Довольно подробно описывалась мутная подоплека той детской счастливой жизни, которую устроили иезуиты, окормлявшие Мисьонес. Описан и печальный конец этого начинания, являющегося зловещей пародией на коммунизм. Пародией, которая страшнее антикоммунистических нацистских экспериментов. И не в этой ли зловещей пародийности прячется та черная сокровенность, которая будет явлена миру в качестве осуществления конца истории? Ибо проект Мисьонес со временем начал называться не только проектом «счастливое дитя», но и проектом «Великий Инквизитор».

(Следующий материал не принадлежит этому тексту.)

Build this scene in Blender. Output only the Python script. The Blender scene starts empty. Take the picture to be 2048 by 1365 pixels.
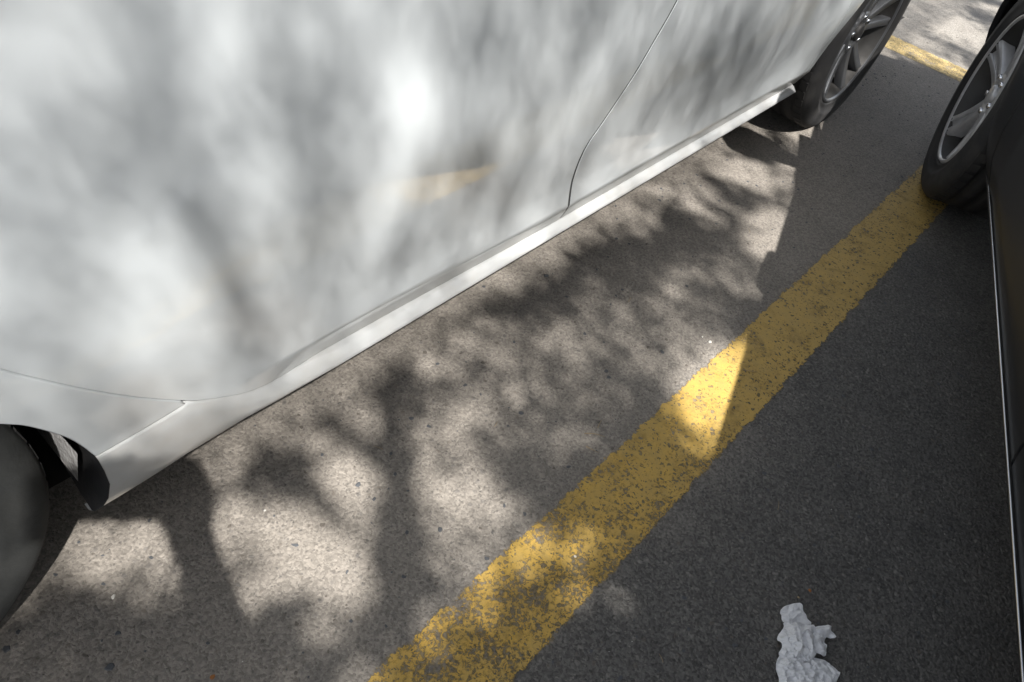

Мне не раз приходилось убедиться, что зловещая утопия конца истории в этом варианте ее осуществления очень близка сердцам тех американских спецслужбистов, которые были по-человечески сформированы либо в совсем иезуитском учебном заведении Фортхэйм, либо в полуиезуитском Джоржтаунском университете. Условно назвав либеральную демократию в ее нынешнем варианте «либеральной экзотерикой», не должны ли мы называть проект «Великий Инквизитор» (он же — проект конца истории, конца существования исторического, то есть заслуживающего уважения человека, конца творческого движения человека и человечества, конца человеческого восхождения) либеральной же эзотерикой? Если кому-то не нравится это слово, то можно вместо него обсудить либеральную закрытую идеологию... Она ведь не может не существовать. Более того, она очевидным образом существует.

Так не эти ли начинания стали стремительно осуществляться тогда, когда коммунизм как фундаментальная альтернатива, основанная на беспредельном творческом движении человека и человечества и уважении, вытекающем из наличия этого движения, — был разгромлен и отброшен?

И не потому ли рано хоронить коммунизм и марксизм, что на этой могиле взрастут цветы зла, описываемые Великим Инквизитором?

Впрочем, почему «взрастут»? Они уже взрастают, причем достаточно бурно.

Ишь ты, дети вырастают и берут на себя судьбу мира! Ты говоришь об этом, а тебя спрашивают:

«А что, собственно, ты имеешь в виду под вырастанием? И почему ты считаешь нужным, чтобы это непонятное вырастание осуществлялось, несмотря на сопутствующие ему издержки? А ведь без издержек тут не обойдешься! Чем в большей степени ты ставишь перед собой задачу вырастания детей, тем жестче тебе придется с этими детьми обращаться. Ты должен будешь создавать ситуации, в которых они будут набивать себе шишки, рисковать, страдать, стонать под непосильными для них нагрузками, сталкиваться с препятствиями, кажущимися непреодолимыми, порою гибнуть, преодолевая эти препятствия. И в любом случае понимать, что непреодоление препятствий может обернуться для них любыми, в том числе и летальными неприятностями. Ну так почему тебе нужно, чтобы дети вырастали? Зачем ты, любя детей, запускаешь их своими руками в безжалостную машину этого вырастания? И что же все-таки оно собой представляет по существу, это самое вырастание?»

И понятно же, чего хочет от тебя вопрошающий. Он хочет, чтобы не было этого вырастания детей и их дорастания до взятия на себя судеб мира, чтобы не было этой растреклятой истории, постоянно мешающей господству тех, кто задает такие вопросы.